The language of the assumption clause now before us leaves no doubt that defendant's agreement to assume meant it would pay lienholders, including plaintiff.

Defendant's claim that plaintiff's judgment against Prestige cannot now be asserted against defendant is untenable. On this issue, defendant makes three arguments:

"A. In agreeing to the consent judgment, Prestige bargained away rights it no longer held.

"B. The original mechanic's lien may not be enforced against Garland since Garland was not a party to the original proceedings.

"C. The lien being asserted against Garland, however, arises from the consent judgment entered against Prestige Structures and is, therefore, void."

As to argument A, supra, plaintiff's lien attached July 13, 1970, nearly 17 months before the deeds from Prestige to defendant became effective, Muirhead v McCullough, 234 Mich 52; 207 NW 886 (1926). The action in which the consent judgment was entered was brought to foreclose this lien.

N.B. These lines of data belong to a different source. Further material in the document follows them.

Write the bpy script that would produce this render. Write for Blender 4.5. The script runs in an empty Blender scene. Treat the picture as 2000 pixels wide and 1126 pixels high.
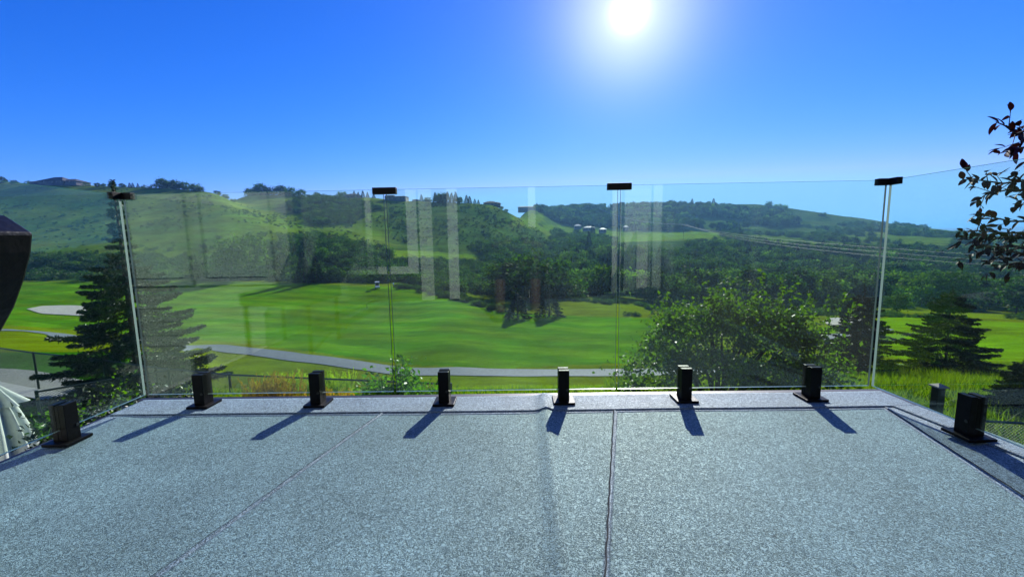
import bpy, math, random
import numpy as np
from mathutils import Vector, Matrix
R = math.radians
random.seed(7); rng = np.random.default_rng(7)
scene = bpy.context.scene
COL = scene.collection

# ------------------------------------------------------------------ camera
F = 800.0                       # focal length in pixels of a 2000 px wide frame
EYE = np.array([0.0, 0.0, 0.80])
def _n(v):
    v = np.array(v, float); return v/np.linalg.norm(v)
_Y = _n([9, 95, -F])
_d = np.array([.0172, .99985]); _t = F*F/(95*_d[1]-9*_d[0])
_Z = -_n([_d[0]*_t, -_d[1]*_t, -F]); _X = np.cross(_Y, _Z)
M = np.stack([_X, _Y, _Z])      # camera vector -> world vector
cam_data = bpy.data.cameras.new('camera')
cam = bpy.data.objects.new('camera', cam_data); COL.objects.link(cam)
cam_data.sensor_fit = 'HORIZONTAL'; cam_data.sensor_width = 36; cam_data.lens = 36*F/2000
cam_data.clip_start = 0.05; cam_data.clip_end = 30000
mw = Matrix.Identity(4)
for i in range(3):
    for j in range(3): mw[i][j] = M[i, j]
    mw[i][3] = EYE[i]
cam.matrix_world = mw
scene.camera = cam

def ray(px, py): return M @ _n([px-1000, 563-py, -F])
def aty(px, py, y):
    r = ray(px, py); return EYE + r*y/r[1]
def uv_of(px, py):
    r = ray(px, py); return r[0]/r[1], r[2]/r[1]
def to_px(P):                    # P (...,3) -> px, py
    v = (np.asarray(P)-EYE) @ M
    return 1000-v[..., 0]*F/v[..., 2], 563+v[..., 1]*F/v[..., 2]

# ------------------------------------------------------------------ light
SUN_EL, SUN_AZ = 26.2, 14.8      # degrees; azimuth to the right of the view axis (+Y)
sd = Vector((math.cos(R(SUN_EL))*math.sin(R(SUN_AZ)), math.cos(R(SUN_EL))*math.cos(R(SUN_AZ)), math.sin(R(SUN_EL))))
sun_data = bpy.data.lights.new('sun', 'SUN'); sun_data.energy = 5.0; sun_data.angle = R(0.5); sun_data.color = (1, .97, .91)
sun = bpy.data.objects.new('sun', sun_data); COL.objects.link(sun)
sun.rotation_euler = (-sd).to_track_quat('-Z', 'Y').to_euler(); sun.location = (5, 20, 30)

world = bpy.data.worlds.new('World'); scene.world = world; world.use_nodes = True
nt = world.node_tree; nt.nodes.clear()
def N(nt, t, **k):
    n = nt.nodes.new(t)
    for a, b in k.items(): setattr(n, a, b)
    return n
sky = N(nt, 'ShaderNodeTexSky', sky_type='NISHITA'); sky.sun_disc = False
sky.sun_elevation = R(SUN_EL); sky.sun_rotation = R(SUN_AZ); sky.altitude = 1100
sky.air_density = 1.0; sky.dust_density = 0.0; sky.ozone_density = 3.0
# the photograph's deep, saturated sky: one tone curve per channel over the whole dome
sep = N(nt, 'ShaderNodeSeparateColor'); cmb = N(nt, 'ShaderNodeCombineColor'); nt.links.new(sky.outputs[0], sep.inputs[0])
for ch_, (gain, power, top) in enumerate(((200.0, 3.0, 2.0), (13.5, 1.3, 4.0), (16.0, .8, 7.5))):
    a_ = N(nt, 'ShaderNodeMath', operation='MULTIPLY'); a_.inputs[1].default_value = .05; nt.links.new(sep.outputs[ch_], a_.inputs[0])
    b_ = N(nt, 'ShaderNodeMath', operation='POWER'); b_.inputs[1].default_value = power; nt.links.new(a_.outputs[0], b_.inputs[0])
    c_ = N(nt, 'ShaderNodeMath', operation='MULTIPLY'); c_.inputs[1].default_value = gain; nt.links.new(b_.outputs[0], c_.inputs[0])
    d_ = N(nt, 'ShaderNodeMath', operation='MINIMUM'); d_.inputs[1].default_value = top; nt.links.new(c_.outputs[0], d_.inputs[0])
    nt.links.new(d_.outputs[0], cmb.inputs[ch_])
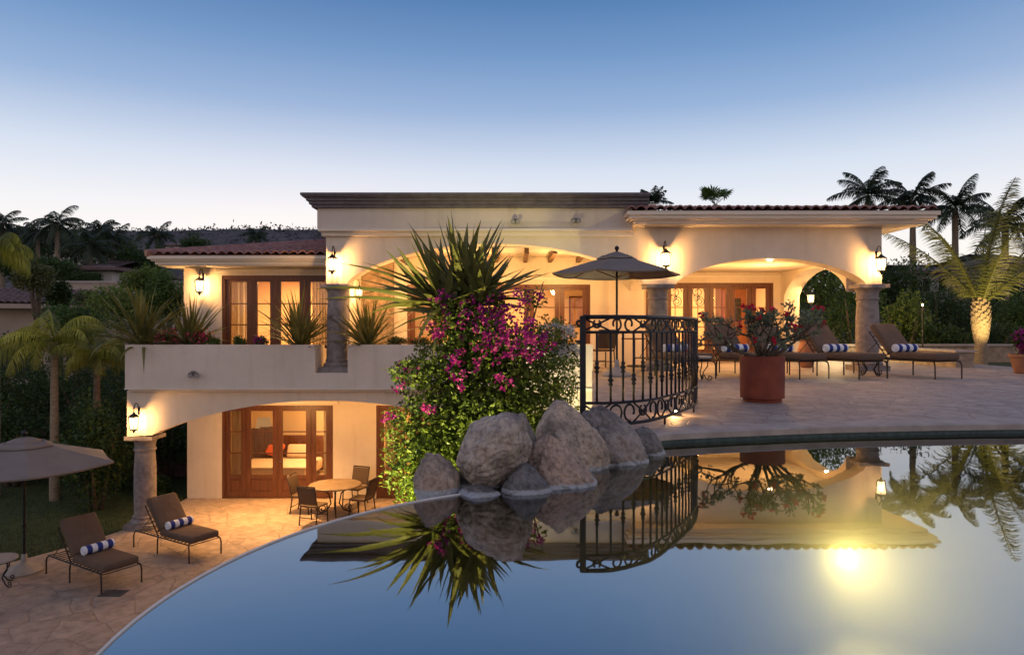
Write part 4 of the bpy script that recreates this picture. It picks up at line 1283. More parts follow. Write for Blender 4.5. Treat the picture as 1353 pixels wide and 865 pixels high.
def frond(mb, rc, r, base, az, el, L, droop, nl, ll, lw, hang=.4, rr=.02, vee=.35, curl=1.0):
    """feather palm leaf: rachis tube into rc, leaflets into mb"""
    pts = []; p = Vector(base); e = el; ns = 12
    for i in range(ns + 1):
        pts.append(p.copy()); t = i / ns
        d = Vector((cos(az) * cos(e), sin(az) * cos(e), sin(e))); p = p + d * (L / ns); e -= droop / ns * (0.5 + curl * t)
    rc.tube(pts, [rr * (1 - .85 * i / ns) for i in range(ns + 1)], 5)
    side = Vector((-sin(az), cos(az), 0))
    for i in range(nl):
        t = .1 + .9 * i / nl; f = t * ns; k = min(int(f), ns - 1); q = pts[k].lerp(pts[k + 1], f - k)
        tg = (pts[k + 1] - pts[k]).normalized(); up = side.cross(tg).normalized()
        if up.z < 0 and abs(tg.z) < .95: pass
        ln = ll * (sin(pi * min(1, .12 + t * .88)) ** .6 * .9 + .12)
        for s in (-1, 1):
            if r.random() < .07: continue
            d = (side * s + rvec(r) * .10 + tg * r.uniform(.45, .8) + up * vee * r.uniform(.5, 1.3) + Vector((0, 0, -hang * r.uniform(.3, 1)))).normalized()
            d2 = (d + Vector((0, 0, -hang * 1.5))).normalized()
            w = tg * lw * .5
            m_ = q + d * ln * .5; e_ = m_ + d2 * ln * .5 * r.uniform(.8, 1.1)
            b = len(mb.v)
            mb.v += [tuple(q - w), tuple(q + w), tuple(m_ + w * .9), tuple(m_ - w * .9), tuple(e_)]
            mb.f += [(b, b + 1, b + 2, b + 3), (b + 3, b + 2, b + 4)]


def palm(label, base, h, L, n, m, seed, tr=.14, el=(-.5, 1.25), droop=1.3, nl=34, ll=.55, lw=.035, hang=.5, lean=0, group=None, name='palm_tree', bark='palm_bark', bulge=0, vee=.35):
    r = random.Random(seed); base = Vector(base)
    t = thing(name, label, 'palm tree', base, 0, group)
    top = base + Vector((lean, 0, h))
    ns = 10; pts = [base.lerp(top, i / ns) + Vector((-lean * .5 * sin(pi * i / ns), 0, 0)) for i in range(ns + 1)]
    tk = MB(); rs = [tr * (1.25 - .45 * i / ns + .06 * (i % 2) + bulge * exp(-((i / ns - .85) / .18) ** 2)) for i in range(ns + 1)]
    tk.tube(pts, rs, 12).build('trunk', M[bark], t, True, angle=60)
    mb = MB(); rc = MB()
    for i in range(n):
        az = i * 2.39996 + r.uniform(-.3, .3); u = (i + .5) / n
        e = lerp(el[1], el[0], u ** .9) + r.uniform(-.1, .1)
        frond(mb, rc, r, top + Vector((0, 0, r.uniform(-.05, .1))), az, e, L * r.uniform(.85, 1.1), droop * r.uniform(.75, 1.2), nl, ll * r.uniform(.9, 1.1), lw, hang, .022 * L / 2, vee)
    mb.add(rc.v, rc.f).build('crown', m, t)
    return t


def fan_palm(label, base, h, rr, n, m, seed, group=None):
    r = random.Random(seed); base = Vector(base); t = thing('fan_palm', label, 'palm tree', base, 0, group); top = base + Vector((0, 0, h))
    MB().tube([base, base.lerp(top, .5), top], [.22, .17, .14], 10).build('trunk', M['palm_bark'], t, True)
    mb = MB()
    for i in range(n):
        az = r.uniform(0, 6.28); e = r.uniform(-.5, 1.4); d = Vector((cos(az) * cos(e), sin(az) * cos(e), sin(e)))
        q = top + d * rr * .5; mb.tube([top, q], .015, 4)
        s = d.cross(Vector((0, 0, 1))); s = s.normalized() if s.length > .05 else Vector((1, 0, 0)); u = s.cross(d)
        for k in range(15):
            a = lerp(-1.9, 1.9, k / 14); dd = (d * cos(a) + s * sin(a) + u * .15).normalized()
            ln = rr * .55 * r.uniform(.85, 1.1)
            w = (s * cos(a) - d * sin(a)) * .045
            mb.add([q, q + dd * ln * .6 + w, q + dd * ln + Vector((0, 0, -.08 * rr)), q + dd * ln * .6 - w], [(0, 1, 2, 3)])
    mb.build('crown', m, t); return t


def straps(mb, r, c, n, L, w, el=(.05, 1.5), droop=.5, stiff=False, azr=None):
    c = Vector(c)
    for i in range(n):
        az = r.uniform(0, 2 * pi) if azr is None else r.uniform(*azr)
        e = lerp(el[0], el[1], r.random() ** .8); ln = L * r.uniform(.65, 1.12)
        ns = 7; p = c + Vector((r.uniform(-.06, .06), r.uniform(-.06, .06), r.uniform(-.04, .06))) * (L * 1.0); pts = []
        dr = droop * r.uniform(.4, 1.5) * (1.2 - e / 1.6)
        for k in range(ns + 1):
            pts.append(p.copy()); p = p + Vector((cos(az) * cos(e), sin(az) * cos(e), sin(e))) * (ln / ns); e -= dr / ns * (.4 + 1.3 * k / ns)
        side = Vector((-sin(az), cos(az), 0)); ro = r.uniform(-.6, .6)
        b = len(mb.v)
        for k, q in enumerate(pts):
            t = k / ns; tg = (pts[min(k + 1, ns)] - pts[max(k - 1, 0)]).normalized(); up = side.cross(tg).normalized()
            sd = side * cos(ro) + up * sin(ro); u2_ = sd.cross(tg).normalized()
            ww = w * (.55 + .9 * t if t < .45 else .955 * (1 - ((t - .45) / .55) ** 1.7)) * r.uniform(.95, 1.05)
            mb.v += [tuple(q - sd * ww / 2), tuple(q - u2_ * ww * .16), tuple(q + sd * ww / 2)]
        for k in range(ns):
            a = b + 3 * k; mb.f += [(a, a + 1, a + 4, a + 3), (a + 1, a + 2, a + 5, a + 4)]


def strap_plant(label, base, n, L, w, seed, m='leaf_strap', droop=.5, el=(.1, 1.5), group='spiky strap leaved plants in the parapet planter', height=.0, name='spiky_plant'):
    r = random.Random(seed); t = thing(name, label, 'plant', base, 0, group)
    mb = MB(); straps(mb, r, Vector(base) + Vector((0, 0, height)), n, L, w, el, droop); mb.build('leaves', M[m], t, True)
    if height > .1: MB().tube([base, Vector(base) + Vector((0, 0, height))], [.09, .08], 8).build('stem', M['bark'], t, True)
    return t


# plants in the parapet planter
sz = .62
strap_plant('spiky plant at the left end of the parapet planter, leaves drooping over the edge', (dx(188, 15.95), 15.95, sz), 95, 1.55, .075, 31, droop=1.15, el=(.0, 1.5))
strap_plant('upright spiky plant below the left wing lantern', (dx(250, 15.95), 15.95, sz), 75, 1.25, .072, 32, droop=.55)
strap_plant('spiky plant just left of the stone column in the planter', (dx(396, 15.95), 15.95, sz), 95, 1.35, .062, 33, droop=.6)
strap_plant('spiky plant just right of the stone column in the planter', (dx(486, 15.8), 15.8, sz), 85, 1.3, .06, 34, droop=.7)
# flowering shrubs in the planter


def planter_bush(label, px, w, h, fl, seed, leaf='leaf_mid', nf=90):
    r = random.Random(seed); b = Vector((dx(px, 15.78), 15.76, sz)); t = thing('flowering_shrub', label, 'shrub', b, 0, 'low shrubs in the parapet planter')
    bl = make_blobs(r, b + Vector((0, 0, h * .5)), (w, .15, h * .55), 7)
    mb = MB(); foliage(mb, r, bl, 700, .06); mb.build('foliage', M[leaf], t)
    if fl:
        f = MB(); foliage(f, r, [(c + Vector((0, -.06, .04)), rd) for c, rd in bl], nf, .055, .9, .2); f.build('blossoms', M[fl], t)
    MB().tube([b, b + Vector((.02, 0, h * .5))], .02, 5).build('stem', M['bark'], t)


planter_bush('pink flowering shrub between the two left spiky plants', 222, .36, .46, 'pink_fl', 41, nf=170)
planter_bush('pink flowering shrub in front of the left wing wall', 263, .40, .42, 'pink_fl', 42, nf=170)
planter_bush('small green shrub below the left edge of the upper door', 284, .16, .26, None, 43)
planter_bush('small round green shrub before the upper left door', 315, .17, .30, None, 44)
planter_bush('purple flowering shrub before the upper left door', 345, .24, .28, 'magenta', 45)
planter_bush('low green shrub right of the spiky plant by the column', 525, .36, .30, None, 46, 'leaf_olive')
planter_bush('low olive shrub beside the bougainvillea on the planter', 556, .34, .26, 'red_fl', 47, 'leaf_olive', 20)

# bougainvillea with the giant spiky plant --------------------------------
r = random.Random(5)
BD = 8.4
gb_ = at(608, 402, 8.55)
giant = thing('giant_spiky_plant', 'giant spiky agave like plant rising above the magenta bougainvillea', 'plant', (gb_.x, gb_.y, -3.5))
mb = MB(); straps(mb, r, gb_ + Vector((-.22, 0, -.08)), 36, 1.06, .10, (.0, 1.3), .3); straps(mb, r, gb_ + Vector((.02, .1, .05)), 40, 1.08, .10, (.5, 1.5), .16); straps(mb, r, gb_ + Vector((.26, -.05, -.02)), 34, 1.0, .10, (.1, 1.4), .3); straps(mb, r, gb_ + Vector((.0, 0, -.1)), 9, 1.1, .08, (-.3, .3), 1.3); straps(mb, r, gb_ + Vector((0, 0, -.05)), 14, 1.6, .10, (-.1, .5), .5, azr=(2.4, 3.9)); straps(mb, r, gb_, 10, 1.25, .09, (0, .5), .4, azr=(-.8, .6))
mb.build('leaves', M['leaf_strap'], giant, True)
MB().tube([(gb_.x, gb_.y, -3.5), (gb_.x + .05, gb_.y, -1), gb_], [.16, .13, .11], 10).build('trunk', M['bark'], giant, True)


def blob_px(lst, D, dep):
    return [(at(px, py, D + dd), (rx / F * D, dep, ry / F * D)) for (px, py, rx, ry, dd) in lst]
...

*214 As to argument B, supra, there was no reason to make defendant a party to the action between plaintiff and Prestige, filed July 2, 1971. Defendant had no recorded interest in the property involved until October 7, 1971. See MCLA 570.10; MSA 26.290.

In arguing in support of argument C, supra, defendant contends that the consent judgment only binds plaintiff and Prestige and that it is ineffective as to defendant. Knowlton v Port Huron, 355 Mich 448; 94 NW2d 824 (1959) holds to the contrary. The consent judgment binds the parties and those in privity with them. Defendant was privy to Prestige.

Finally, defendant contends that by consenting to the barring of the right of redemption if Prestige failed to satisfy the judgment against it, plaintiff Glanz & Killian has elected its remedy since its action created a voluntary conveyance of the properties to plaintiff. Defendant claims that by barring the right of redemption, Glanz & Killian evidenced its desire to take the properties in satisfaction of its judgment against Prestige. Even if this argument is sound, it is ineffective. MCLA 570.22; MSA 26.302 provides:

"Except as herein otherwise expressly provided, nothing in this act contained shall be construed to prevent any creditor in any such contract from maintaining an action thereon at common law in like manner as if he had no lien for the security of his debt."

See also Canvasser Custom Builders, Inc v Seskin, 38 Mich App 643; 196 NW2d 859 (1972).

Affirmed in all respects with costs to plaintiff.

All concurred.

NOTES

[*] Former Supreme Court Justice, sitting on the Court of Appeals by assignment pursuant to Const 1963, art 6, § 23 as amended in 1968.